The notebooks are the work of a gifted, learned, and independent thinker. Gramsci sharply reminded the Russian leadership that Party unity and discipline could not be coerced; unity and discipline, he thought, must emanate from genuine loyalty and conviction. He held, too, that even the enemies of Joseph Stalin had played important, positive, and instructive roles in the party’s development.

In his limited, at times despairing physical and psychological circumstances, Gramsci managed to develop fresh historical explanations for the evolution of socialism. He also raised a number of seminal questions that were to revivify and revitalize discussions about socialism. His ideas would continue to be a source for Marxist writings and political polemics in years to come.

What Gramsci had to say about social structure, for example, was subtler and more complex than the traditional Stalinist party line. This party line essentially posited the existence of an exploitative capitalist imperialist class abetted by its bourgeois allies, whose actions were producing an increasingly impoverished and oppressed working class. The ultimate consequences of this unjust situation would produce international revolution under direction of a temporary dictatorship of the proletariat, directed from Moscow. Gramsci’s views, however, were what Marxists would then have called “revisionist.”

Gramsci doubted that international revolution was imminent, indeed even foreseeable in the near future. However desirable the advent of communism appeared, many of its realities failed to square with the hopes of its proponents. Gramsci found orthodox Marxist class explanations inadequate and unconvincing. According to Gramsci, societies were not composed of abstractly distinct functional strata. Multiple levels of culture linked and transcended “subaltern” (lower and ostensibly oppressed classes) with “hegemonic” (or dominant capitalist) classes. What he defined in his sociological observations as “good sense” and “common sense” pervaded all elements of cultures and societies and were not the singular distinctions of any specific groups alone.

Perhaps because of the extraordinary range of his subject matter, Gramsci’s Prison Notebooks contains certain contradictions and ambiguities. He argues that folklore should be elevated to a worldview; yet he claims elsewhere that folk culture is a collection of anachronisms that the new Marxist order should simply abolish. His terminology is often difficult: Terms such as “passive revolution,” “organic intellect,” “integral state,” “war of position,” “national-popular,” and “hegemonic” are not always easily grasped. Indeed, the contextual illusiveness of such concepts has been the source of provocative and productive studies by European Marxists and non-Marxists.

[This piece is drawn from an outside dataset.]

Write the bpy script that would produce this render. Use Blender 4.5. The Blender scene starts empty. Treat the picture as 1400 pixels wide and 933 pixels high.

Yet a certain amount of obscurity does not detract from the remarkable breadth of knowledge amassed by Gramsci. His allusions and references in the notebooks to the prominent philosophical, political, and intellectual figures of his day as well as to seminal thinkers of earlier centuries constitute a tour de force. Hegel, Immanuel Kant, Giambattista Vico, and Machiavelli are only a few of those who became grist for his mill.

As founder of the Italian Communist Party, Gramsci was confronted with the fact that Italians preferred to consider their personal well-being over participation in civic life or in formal political organizations. They seemed to prefer more clandestine and covert organizations: gangs, mafias, or closely knit family networks. An important theme of Gramsci’s Prison Notebooks is that these Italian characteristics were a result of the insidious effects of capitalism. The triumph of Communism, according to Gramsci, would restore and revitalize Italian political life and civic-mindedness. Yet, as he was probably aware, the cultural characteristics and popular mores that he sought to reform long predated Italian capitalism. Indeed, after Gramsci’s death, they “infiltrated” and marked the Italian Communist Party itself.

None of these points detracts from Gramsci’s immense achievements both of intellect and the spirit, or from the gift of controversy passed on by him to his intellectual successors.